Depending on your perspective it was either an entertaining or shiver-inducing beach read. It was the official-looking sign Saturday that declared: “Welcome to Hamilton Beach. This is a clothing optional beach 250 (metres) between this point and shoreline,” and cited a City of Hamilton bylaw number mandating the stark statute. A picture was posted to social media of the sign attached to the base of a power line tower, along with a man in a bathrobe and floppy hat whose face is not visible. The legality of the sign is not in question: it is a phoney, a hoax, fake nude news. But exactly who put it there, and why, seems a mystery. The picture was posted Saturday on the Hamilton Beach Community Facebook page by Mark Wessman. The man in the robe, Wessman wrote, is a man named Preston Malick, who he said helped “create” a clothing optional beach in Toronto. Malick could not be reached for comment, and it’s not clear where he lives. In a comment on the social media post, Malick claims he was at Hamilton’s beach Saturday with three friends, and none of them were wearing “a stitch” of clothing. Ward 5 city councillor Chad Collins told The Spec he received a “frantic” call of concern from a resident who had seen a picture of the sign. “I could tell from how the sign was written it was fake,” he said. “But it would look professional to the average person walking by.” Collins said it was quickly removed by city staff and bylaw officials are investigating.
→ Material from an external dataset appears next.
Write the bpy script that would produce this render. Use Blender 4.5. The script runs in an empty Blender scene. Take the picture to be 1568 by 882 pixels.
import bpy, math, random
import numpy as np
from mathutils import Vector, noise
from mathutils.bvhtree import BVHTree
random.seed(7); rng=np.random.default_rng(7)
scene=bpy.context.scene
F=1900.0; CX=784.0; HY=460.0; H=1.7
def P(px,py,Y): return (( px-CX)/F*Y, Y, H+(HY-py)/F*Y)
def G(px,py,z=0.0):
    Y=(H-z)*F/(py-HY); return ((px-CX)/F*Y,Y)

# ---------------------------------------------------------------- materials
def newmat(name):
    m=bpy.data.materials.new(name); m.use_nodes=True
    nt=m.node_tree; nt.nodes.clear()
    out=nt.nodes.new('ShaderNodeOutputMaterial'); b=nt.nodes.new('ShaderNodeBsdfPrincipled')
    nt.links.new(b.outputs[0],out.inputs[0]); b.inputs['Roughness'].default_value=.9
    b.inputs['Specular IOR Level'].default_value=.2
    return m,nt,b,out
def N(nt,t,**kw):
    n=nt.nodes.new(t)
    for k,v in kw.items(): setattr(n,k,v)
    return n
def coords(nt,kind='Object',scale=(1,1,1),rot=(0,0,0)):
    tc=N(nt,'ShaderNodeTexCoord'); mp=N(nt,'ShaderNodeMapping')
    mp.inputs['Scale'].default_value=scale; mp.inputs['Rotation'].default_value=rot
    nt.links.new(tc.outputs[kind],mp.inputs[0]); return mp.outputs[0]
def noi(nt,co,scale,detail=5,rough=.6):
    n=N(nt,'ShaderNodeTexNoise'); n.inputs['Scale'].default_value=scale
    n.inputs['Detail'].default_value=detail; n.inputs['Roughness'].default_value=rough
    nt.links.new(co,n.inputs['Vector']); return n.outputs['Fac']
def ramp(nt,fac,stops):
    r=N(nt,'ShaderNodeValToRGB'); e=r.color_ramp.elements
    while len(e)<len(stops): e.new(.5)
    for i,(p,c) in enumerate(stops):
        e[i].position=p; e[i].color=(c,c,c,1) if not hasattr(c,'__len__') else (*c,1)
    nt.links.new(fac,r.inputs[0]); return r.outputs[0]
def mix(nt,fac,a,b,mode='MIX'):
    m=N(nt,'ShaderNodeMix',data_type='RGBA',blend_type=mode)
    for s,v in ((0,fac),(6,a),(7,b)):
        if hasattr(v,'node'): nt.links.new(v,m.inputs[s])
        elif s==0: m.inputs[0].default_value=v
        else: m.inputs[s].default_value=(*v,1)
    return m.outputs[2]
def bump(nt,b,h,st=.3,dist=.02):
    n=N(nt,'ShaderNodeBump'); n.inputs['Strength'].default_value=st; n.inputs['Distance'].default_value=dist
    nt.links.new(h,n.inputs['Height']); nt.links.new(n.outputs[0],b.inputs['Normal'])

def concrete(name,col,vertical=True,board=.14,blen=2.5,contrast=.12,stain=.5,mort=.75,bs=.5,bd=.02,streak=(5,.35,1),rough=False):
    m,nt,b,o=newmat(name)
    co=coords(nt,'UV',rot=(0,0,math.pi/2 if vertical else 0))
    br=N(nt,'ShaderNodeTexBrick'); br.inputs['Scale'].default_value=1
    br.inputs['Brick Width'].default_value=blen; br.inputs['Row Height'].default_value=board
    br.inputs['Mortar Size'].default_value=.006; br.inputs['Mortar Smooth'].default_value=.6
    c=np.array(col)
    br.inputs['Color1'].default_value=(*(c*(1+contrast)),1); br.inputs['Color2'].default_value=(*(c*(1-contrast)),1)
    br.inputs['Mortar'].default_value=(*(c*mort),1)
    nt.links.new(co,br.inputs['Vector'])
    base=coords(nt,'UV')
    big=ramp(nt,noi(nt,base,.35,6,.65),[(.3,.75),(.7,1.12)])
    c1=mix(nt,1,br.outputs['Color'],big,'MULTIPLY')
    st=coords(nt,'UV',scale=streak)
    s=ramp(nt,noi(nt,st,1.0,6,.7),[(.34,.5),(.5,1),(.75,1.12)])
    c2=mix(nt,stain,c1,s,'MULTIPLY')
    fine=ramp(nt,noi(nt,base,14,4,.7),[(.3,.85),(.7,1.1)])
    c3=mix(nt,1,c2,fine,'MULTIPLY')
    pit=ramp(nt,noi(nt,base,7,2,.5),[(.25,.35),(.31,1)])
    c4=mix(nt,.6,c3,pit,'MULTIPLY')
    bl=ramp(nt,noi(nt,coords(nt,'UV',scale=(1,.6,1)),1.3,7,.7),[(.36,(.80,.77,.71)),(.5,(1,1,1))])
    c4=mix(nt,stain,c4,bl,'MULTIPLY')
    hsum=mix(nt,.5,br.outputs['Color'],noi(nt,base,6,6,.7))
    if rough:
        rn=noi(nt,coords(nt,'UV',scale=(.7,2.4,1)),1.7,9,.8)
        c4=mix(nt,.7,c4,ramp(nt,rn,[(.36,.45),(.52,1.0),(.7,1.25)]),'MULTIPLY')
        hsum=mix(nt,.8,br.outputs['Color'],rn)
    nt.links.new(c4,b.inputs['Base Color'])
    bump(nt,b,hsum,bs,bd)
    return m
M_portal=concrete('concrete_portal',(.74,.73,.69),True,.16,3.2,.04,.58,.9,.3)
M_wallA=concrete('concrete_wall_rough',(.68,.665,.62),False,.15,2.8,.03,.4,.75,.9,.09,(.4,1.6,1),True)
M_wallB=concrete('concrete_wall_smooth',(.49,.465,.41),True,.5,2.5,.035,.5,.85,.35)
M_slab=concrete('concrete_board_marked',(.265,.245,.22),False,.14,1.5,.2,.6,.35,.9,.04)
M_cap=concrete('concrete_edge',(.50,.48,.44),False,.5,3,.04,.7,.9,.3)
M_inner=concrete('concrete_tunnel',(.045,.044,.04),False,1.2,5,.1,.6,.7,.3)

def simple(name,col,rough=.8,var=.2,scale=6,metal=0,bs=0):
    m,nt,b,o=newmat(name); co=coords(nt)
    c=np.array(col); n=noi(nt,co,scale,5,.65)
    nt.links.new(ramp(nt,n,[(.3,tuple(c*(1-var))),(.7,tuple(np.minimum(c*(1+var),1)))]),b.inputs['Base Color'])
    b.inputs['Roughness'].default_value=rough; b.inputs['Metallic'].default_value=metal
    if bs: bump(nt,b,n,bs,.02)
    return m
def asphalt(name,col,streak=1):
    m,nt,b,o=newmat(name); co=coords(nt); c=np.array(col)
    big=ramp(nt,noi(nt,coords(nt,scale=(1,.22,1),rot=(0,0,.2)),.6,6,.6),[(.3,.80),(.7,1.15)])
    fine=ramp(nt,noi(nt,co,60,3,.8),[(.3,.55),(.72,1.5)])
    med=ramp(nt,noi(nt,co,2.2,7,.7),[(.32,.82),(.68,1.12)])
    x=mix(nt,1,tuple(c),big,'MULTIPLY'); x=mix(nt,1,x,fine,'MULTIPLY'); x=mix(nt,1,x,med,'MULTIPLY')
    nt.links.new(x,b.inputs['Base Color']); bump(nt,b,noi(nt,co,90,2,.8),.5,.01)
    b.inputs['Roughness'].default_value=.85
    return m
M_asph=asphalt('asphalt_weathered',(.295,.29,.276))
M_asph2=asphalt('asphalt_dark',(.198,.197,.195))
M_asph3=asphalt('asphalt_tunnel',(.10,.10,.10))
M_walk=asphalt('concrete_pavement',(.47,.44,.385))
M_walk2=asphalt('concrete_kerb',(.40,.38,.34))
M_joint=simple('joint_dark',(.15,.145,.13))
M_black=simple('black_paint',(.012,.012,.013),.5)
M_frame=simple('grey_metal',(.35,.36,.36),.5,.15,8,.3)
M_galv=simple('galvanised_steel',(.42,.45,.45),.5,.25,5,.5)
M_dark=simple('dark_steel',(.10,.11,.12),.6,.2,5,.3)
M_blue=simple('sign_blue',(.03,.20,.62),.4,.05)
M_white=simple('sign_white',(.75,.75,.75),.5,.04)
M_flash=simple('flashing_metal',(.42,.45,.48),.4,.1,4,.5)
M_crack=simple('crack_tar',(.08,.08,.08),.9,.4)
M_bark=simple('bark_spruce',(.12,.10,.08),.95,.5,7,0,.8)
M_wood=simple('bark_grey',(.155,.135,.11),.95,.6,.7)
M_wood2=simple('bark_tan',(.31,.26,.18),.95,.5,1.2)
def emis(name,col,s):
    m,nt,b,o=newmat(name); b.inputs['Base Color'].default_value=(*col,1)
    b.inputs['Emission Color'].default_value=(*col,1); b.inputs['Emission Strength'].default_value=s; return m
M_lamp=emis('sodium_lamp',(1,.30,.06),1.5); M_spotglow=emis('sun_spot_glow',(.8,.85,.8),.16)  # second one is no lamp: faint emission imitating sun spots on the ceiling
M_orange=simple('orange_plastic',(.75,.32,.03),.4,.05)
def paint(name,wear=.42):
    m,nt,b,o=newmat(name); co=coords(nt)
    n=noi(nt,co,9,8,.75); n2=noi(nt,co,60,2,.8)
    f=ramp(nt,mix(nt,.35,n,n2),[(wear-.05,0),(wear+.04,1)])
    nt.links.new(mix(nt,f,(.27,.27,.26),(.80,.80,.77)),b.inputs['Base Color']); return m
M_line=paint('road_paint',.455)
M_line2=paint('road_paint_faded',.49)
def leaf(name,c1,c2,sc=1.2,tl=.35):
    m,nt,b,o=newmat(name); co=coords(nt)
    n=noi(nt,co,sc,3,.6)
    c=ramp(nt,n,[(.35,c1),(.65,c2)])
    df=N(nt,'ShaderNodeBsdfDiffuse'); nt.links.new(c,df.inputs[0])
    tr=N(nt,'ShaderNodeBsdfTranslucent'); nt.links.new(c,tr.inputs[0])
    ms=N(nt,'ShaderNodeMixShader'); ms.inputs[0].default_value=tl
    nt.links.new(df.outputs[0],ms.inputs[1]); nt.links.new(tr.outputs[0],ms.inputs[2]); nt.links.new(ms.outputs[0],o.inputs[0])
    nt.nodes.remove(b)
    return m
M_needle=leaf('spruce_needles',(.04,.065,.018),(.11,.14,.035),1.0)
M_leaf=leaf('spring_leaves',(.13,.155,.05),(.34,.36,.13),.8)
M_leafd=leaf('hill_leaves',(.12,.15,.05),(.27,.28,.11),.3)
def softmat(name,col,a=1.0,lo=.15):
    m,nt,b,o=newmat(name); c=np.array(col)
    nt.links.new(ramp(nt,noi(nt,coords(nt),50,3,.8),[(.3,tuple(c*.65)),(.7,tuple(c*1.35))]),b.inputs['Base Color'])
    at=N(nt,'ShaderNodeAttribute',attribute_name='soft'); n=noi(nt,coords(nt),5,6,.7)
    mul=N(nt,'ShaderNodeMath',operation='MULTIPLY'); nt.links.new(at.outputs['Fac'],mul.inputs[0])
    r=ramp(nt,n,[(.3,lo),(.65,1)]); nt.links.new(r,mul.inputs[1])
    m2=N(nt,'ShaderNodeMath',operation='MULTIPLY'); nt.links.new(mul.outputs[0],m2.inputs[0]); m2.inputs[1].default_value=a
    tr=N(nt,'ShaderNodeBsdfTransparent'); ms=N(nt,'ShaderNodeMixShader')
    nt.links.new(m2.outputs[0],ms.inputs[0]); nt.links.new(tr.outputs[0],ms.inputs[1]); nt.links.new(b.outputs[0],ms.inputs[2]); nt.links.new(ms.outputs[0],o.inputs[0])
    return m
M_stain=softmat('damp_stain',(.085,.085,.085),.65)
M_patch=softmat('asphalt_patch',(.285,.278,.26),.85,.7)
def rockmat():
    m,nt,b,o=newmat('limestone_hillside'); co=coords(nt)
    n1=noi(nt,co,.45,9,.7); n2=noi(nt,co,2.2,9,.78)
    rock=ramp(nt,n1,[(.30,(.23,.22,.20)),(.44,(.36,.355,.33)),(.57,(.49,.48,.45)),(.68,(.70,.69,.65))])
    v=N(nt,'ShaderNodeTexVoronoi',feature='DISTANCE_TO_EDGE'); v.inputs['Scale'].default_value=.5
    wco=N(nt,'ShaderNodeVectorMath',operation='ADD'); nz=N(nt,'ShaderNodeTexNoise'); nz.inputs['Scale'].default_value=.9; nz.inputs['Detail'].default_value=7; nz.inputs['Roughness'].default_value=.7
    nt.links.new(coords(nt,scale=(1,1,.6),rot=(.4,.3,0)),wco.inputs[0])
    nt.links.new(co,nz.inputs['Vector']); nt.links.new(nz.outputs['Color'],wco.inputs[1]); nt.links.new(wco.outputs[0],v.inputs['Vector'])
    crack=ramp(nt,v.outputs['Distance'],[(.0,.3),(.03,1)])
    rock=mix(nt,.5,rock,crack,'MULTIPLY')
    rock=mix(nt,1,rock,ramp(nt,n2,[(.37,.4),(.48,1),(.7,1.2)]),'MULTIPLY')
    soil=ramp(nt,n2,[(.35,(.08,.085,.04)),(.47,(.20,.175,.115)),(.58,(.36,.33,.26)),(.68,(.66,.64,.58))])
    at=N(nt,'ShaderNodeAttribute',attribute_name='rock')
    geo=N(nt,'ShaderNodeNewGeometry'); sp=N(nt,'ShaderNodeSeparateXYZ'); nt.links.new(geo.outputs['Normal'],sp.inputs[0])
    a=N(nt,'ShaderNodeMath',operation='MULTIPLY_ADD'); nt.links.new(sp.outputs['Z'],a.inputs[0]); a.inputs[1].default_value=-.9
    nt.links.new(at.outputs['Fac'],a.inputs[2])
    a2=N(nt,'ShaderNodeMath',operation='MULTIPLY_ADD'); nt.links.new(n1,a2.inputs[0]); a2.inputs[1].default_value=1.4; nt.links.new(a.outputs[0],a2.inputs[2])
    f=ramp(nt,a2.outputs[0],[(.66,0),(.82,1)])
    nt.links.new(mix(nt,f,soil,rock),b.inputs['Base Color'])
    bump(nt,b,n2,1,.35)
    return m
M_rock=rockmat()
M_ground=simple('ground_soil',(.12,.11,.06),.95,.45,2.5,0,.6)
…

He said posting fake city signs cannot be tolerated, and “depending on the activity, (a misleading sign) could present a health and safety risk.” Ward 4 councillor Sam Merulla told The Spec that “on the surface” the prank “may seem harmless but there can also be a nefarious aspect to it.” Collins said no one has ever lobbied him to permit a clothing-optional section, adding that it would never make sense given the proximity to a residential community, and that more than 100,000 people visit the nearby Waterfront Trail each year.